INTRODUCING: Omega Speedmaster Super Racing

Housed in one of Omega’s most iconic timepieces is a new game-changing balance spring for the brand and the Swatch Group.
Last week, Omega announced its latest technical innovation: the Spirate System, with a patent-pending balance spring design that offers highly precise adjustments. The new silicon balance spring is fitted in the Co-Axial Master Chronometer Calibre 9920, and its latest watch, the Speedmaster Super Racing, is the first to feature the Spirate System.
Omega first started using silicon hairsprings in 2008. Silicon is temperature- and shock-resistant, and amagnetic as well. This minimises after-sales service for one of the most common problems mechanical watches experience today: magnetised escapements that impact isochronism. The brand built on that five years later with a movement that’s highly resistant to magnetism with the Calibre 8508. That then led to an industry-standard certification, developed in conjunction with METAS as the Master Chronometer certificate, one of the most rigorous in the industry today.

Now, 10 years after Omega’s first anti-magnetic movement, it’s further enhanced its use of silicon to create a new spiral with an articulated structure and flexible bearings. This spiral can be adjusted very precisely via an eccentric adjustment mechanism on the balance bridge. Coupled with its silicon balance, it allows the movement to achieve an incredible performance of 0/+2 seconds a day. The spiral is made using Deep Reactive Ion Etching (DRIE) technology. Omega’s logo is etched out on the articulated arm.
The Speedmaster Super Racing
The Spirate System is debuting on the Speedmaster Super Racing, Omega’s first release for 2023. Before the collection became synonymous with space travel and the Moon landing, it was marketed as a racing chronograph and associated with Omega’s official timekeeping of the Olympic Games.
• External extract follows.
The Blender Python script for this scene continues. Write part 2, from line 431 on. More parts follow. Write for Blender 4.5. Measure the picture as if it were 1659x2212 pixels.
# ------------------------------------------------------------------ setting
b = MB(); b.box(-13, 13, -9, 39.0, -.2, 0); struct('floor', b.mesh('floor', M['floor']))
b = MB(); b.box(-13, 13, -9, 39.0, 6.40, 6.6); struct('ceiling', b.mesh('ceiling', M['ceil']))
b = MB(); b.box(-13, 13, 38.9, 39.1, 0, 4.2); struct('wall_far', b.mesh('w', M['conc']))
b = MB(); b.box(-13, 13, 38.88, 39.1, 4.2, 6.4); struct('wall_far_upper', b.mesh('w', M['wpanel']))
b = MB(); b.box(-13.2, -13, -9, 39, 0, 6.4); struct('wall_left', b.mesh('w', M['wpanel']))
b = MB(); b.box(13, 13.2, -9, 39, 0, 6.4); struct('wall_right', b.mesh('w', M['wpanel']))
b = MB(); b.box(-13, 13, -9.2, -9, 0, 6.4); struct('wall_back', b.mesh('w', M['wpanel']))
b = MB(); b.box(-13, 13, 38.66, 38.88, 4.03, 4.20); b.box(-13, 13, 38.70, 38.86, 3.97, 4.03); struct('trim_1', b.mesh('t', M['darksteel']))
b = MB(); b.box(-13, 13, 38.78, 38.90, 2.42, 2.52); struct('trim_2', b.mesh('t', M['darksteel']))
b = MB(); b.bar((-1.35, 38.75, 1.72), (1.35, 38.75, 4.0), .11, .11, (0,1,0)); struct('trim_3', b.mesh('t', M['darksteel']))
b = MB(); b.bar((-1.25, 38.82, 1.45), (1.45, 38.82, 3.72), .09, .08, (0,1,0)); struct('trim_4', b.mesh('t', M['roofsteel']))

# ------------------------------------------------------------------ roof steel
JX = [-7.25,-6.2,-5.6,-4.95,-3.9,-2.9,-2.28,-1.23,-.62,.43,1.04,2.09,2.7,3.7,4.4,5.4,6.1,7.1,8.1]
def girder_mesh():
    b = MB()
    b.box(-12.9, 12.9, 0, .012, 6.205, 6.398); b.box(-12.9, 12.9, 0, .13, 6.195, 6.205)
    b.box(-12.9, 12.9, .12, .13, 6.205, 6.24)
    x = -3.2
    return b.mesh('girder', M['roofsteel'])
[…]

The new Speedmaster Super Racing is a contemporary take on the original watch, inspired by a concept watch found in the Omega Museum. The dial has laser-cut hexagonal cutouts, a racing-style minute track, and a ceramic bezel with a yellow “grand feu” enamel tachymeter.
Two counters on the dial indicate the small seconds at 9 o’clock and a minute-and-hour totaliser at 3 o’clock. The small seconds hand is in a black-and-yellow racing-inspired stripe design, with a gradient yellow-black chronograph seconds hand and yellow totaliser hands. The hands and applied arrow hour markers are coated in an exclusive yellow Super-LumiNova.

The watch also commemorates the 10th anniversary of the Seamaster Aqua Terra >15,000 Gauss and Calibre 8508. That watch featured the same yellow hue that’s used on the Speedmaster Super Racing. A small date window at 6 o’clock adds a special touch to this milestone – a yellow ‘10’ in the Speedmaster font.
The Speedmaster Super Racing is housed in a stainless steel case with matching bracelet. In addition, it comes with an accompanying NATO strap made in recycled nylon with black and yellow stripes, in a black presentation box with a honeycomb pattern design and yellow stitching. A strap-changing tool is included as well.

The Spirate System
The Spirate System is important because it further closes the gap between mechanical and high-precision quartz movement performance. It’s an important benefit, ensuring reliability, precision, and technical innovation continue to reach new heights in mechanical watchmaking. And while there are other ways to precisely keep track of time today, having a great mechanical watch that can do the same takes watch collecting up a notch.
More importantly, since this is a patent belonging to the Swatch Group, it’s likely that, like other innovations, the Spirate System will be implemented in various brands from Breguet to Hamilton sometime in the future. The group has often shared innovations and developments across its brands. A highly precise Breguet tourbillon or a Blancpain caroussel that keeps time to a second-a-day precision? Yes, please.

More importantly, it lifts the Speedmaster up even further. Already known as the watch that saved the lives of the astronauts on Apollo 13, it’s now also one of the most precise watches on the market. The Calibre 9920 stands as one of the most durable movements around in terms of shock and magnetic resistance, and the most accurate.